» Your objective
Show all lines of the listing that hold the word "script".
----- Data for this task -----
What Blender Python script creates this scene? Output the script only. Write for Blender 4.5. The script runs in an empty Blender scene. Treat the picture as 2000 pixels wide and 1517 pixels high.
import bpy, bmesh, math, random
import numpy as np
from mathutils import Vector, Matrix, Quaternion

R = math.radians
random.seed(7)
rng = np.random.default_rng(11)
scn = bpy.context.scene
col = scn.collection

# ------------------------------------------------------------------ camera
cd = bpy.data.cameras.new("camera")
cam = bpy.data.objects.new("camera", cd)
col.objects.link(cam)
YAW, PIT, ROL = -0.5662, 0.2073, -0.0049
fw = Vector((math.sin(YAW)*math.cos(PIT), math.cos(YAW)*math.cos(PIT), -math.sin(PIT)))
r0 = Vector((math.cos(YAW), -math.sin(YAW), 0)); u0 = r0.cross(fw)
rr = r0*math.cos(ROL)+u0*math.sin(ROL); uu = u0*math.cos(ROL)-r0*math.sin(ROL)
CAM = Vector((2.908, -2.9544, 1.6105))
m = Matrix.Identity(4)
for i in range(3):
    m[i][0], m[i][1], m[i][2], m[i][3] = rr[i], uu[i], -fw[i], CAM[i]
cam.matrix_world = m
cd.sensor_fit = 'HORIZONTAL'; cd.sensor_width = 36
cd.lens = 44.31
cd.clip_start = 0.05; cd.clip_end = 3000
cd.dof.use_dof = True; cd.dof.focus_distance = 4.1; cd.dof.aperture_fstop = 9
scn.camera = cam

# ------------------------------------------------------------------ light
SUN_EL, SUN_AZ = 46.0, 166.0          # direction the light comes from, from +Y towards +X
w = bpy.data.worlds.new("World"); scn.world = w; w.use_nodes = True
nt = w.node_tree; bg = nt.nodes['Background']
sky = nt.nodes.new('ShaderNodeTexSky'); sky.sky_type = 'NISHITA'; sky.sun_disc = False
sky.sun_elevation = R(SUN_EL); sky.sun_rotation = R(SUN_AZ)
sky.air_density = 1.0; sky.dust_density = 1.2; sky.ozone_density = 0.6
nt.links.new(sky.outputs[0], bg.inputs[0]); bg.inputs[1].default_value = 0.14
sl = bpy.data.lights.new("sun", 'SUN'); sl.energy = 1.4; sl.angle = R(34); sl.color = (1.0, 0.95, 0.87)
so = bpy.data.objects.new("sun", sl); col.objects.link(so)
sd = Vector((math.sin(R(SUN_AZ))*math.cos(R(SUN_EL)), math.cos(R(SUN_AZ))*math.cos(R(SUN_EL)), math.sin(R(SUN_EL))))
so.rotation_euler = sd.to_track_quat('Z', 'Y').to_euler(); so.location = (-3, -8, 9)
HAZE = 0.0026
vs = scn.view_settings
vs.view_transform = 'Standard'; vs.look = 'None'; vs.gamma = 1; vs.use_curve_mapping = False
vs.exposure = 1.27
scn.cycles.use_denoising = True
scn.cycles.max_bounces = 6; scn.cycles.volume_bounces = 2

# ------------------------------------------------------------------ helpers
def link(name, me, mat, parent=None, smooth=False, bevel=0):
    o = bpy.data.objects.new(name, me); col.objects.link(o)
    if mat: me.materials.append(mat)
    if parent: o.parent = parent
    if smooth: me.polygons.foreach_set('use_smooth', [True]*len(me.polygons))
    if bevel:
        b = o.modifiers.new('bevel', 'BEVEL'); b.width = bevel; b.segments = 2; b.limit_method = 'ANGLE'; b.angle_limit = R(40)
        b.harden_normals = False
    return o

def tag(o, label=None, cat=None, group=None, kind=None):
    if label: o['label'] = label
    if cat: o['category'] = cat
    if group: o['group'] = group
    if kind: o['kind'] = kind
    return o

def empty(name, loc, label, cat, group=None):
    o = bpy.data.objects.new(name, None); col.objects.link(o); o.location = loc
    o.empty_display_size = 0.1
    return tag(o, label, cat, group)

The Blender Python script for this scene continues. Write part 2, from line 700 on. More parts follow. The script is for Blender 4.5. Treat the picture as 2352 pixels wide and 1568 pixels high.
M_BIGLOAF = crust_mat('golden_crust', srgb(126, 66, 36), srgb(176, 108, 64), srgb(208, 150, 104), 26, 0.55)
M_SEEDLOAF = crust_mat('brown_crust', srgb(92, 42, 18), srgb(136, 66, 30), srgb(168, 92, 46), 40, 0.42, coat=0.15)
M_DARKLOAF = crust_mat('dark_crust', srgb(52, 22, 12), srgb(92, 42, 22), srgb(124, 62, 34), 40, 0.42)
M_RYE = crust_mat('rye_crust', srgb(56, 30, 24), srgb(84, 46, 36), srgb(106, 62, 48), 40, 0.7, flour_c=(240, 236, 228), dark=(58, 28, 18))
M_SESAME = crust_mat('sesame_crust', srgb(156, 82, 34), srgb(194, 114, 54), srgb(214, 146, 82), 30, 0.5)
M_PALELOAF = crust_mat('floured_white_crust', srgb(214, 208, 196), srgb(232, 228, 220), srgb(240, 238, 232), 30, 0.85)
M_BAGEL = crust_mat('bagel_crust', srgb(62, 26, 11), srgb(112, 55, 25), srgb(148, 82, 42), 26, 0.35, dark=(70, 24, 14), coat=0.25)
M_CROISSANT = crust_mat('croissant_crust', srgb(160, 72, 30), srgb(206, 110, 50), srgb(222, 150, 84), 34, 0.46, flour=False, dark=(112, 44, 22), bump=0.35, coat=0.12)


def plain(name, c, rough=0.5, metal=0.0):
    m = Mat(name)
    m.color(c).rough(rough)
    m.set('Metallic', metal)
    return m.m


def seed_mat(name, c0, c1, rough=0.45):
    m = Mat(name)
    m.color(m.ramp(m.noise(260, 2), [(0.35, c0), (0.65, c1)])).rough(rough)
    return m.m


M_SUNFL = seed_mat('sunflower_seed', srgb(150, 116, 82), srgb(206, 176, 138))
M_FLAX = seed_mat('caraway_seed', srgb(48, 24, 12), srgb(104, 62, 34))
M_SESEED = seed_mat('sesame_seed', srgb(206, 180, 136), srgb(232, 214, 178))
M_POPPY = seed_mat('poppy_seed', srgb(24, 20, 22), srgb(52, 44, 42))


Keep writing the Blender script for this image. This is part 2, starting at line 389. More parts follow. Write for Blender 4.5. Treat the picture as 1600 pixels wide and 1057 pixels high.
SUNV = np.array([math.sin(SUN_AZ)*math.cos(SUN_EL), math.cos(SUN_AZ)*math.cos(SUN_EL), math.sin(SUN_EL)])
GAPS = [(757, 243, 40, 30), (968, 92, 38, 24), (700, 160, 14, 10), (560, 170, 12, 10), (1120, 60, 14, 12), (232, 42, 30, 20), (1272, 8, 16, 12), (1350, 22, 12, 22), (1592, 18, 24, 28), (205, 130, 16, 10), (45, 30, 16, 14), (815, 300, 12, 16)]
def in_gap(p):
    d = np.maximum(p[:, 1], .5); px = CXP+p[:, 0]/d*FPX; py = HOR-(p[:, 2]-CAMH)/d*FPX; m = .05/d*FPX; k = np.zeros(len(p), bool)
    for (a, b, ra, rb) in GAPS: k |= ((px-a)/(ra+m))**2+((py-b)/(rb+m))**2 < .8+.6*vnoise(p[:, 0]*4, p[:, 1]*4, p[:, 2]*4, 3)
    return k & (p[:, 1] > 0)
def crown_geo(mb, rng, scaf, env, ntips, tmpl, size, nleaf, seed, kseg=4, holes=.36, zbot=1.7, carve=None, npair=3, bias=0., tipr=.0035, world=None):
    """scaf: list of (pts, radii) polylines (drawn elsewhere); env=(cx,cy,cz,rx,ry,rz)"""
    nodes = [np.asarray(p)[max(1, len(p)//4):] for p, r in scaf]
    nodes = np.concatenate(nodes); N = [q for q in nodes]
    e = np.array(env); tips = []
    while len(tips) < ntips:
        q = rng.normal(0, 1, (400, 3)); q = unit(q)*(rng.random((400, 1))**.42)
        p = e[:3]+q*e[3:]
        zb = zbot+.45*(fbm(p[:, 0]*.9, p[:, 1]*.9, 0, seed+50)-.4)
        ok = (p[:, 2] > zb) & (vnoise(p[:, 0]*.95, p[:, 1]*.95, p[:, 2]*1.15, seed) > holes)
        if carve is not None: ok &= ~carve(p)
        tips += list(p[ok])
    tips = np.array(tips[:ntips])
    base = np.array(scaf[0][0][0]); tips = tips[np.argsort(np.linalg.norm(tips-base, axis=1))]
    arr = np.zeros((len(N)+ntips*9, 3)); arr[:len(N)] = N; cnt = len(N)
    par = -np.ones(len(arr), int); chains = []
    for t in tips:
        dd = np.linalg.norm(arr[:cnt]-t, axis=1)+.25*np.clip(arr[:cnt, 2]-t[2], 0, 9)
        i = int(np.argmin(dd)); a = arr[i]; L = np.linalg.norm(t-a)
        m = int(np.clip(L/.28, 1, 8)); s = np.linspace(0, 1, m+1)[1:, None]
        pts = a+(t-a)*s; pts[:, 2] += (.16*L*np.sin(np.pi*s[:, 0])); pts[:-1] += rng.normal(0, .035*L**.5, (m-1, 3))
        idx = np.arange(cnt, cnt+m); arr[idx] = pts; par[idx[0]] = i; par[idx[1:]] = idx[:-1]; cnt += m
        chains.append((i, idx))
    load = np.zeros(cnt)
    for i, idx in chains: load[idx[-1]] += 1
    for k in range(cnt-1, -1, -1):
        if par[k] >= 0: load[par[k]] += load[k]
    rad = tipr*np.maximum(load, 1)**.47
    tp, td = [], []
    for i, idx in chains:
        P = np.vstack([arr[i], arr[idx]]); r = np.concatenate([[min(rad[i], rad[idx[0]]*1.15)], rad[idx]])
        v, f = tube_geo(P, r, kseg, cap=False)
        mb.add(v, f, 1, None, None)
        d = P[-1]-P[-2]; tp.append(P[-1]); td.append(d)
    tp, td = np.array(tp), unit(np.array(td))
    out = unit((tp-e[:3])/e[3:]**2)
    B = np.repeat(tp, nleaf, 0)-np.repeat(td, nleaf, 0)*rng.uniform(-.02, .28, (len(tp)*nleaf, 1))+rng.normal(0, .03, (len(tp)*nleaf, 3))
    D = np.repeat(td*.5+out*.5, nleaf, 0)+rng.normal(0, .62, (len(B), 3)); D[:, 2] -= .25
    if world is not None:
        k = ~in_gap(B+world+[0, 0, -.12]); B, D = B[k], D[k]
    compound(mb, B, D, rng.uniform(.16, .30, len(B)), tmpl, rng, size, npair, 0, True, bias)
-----
» Exercise solution
What Blender Python script creates this scene? Output the script only. Write for Blender 4.5. The script runs in an empty Blender scene. Treat the picture as 2000 pixels wide and 1517 pixels high.
The Blender Python script for this scene continues. Write part 2, from line 700 on. More parts follow. The script is for Blender 4.5. Treat the picture as 2352 pixels wide and 1568 pixels high.
Keep writing the Blender script for this image. This is part 2, starting at line 389. More parts follow. Write for Blender 4.5. Treat the picture as 1600 pixels wide and 1057 pixels high.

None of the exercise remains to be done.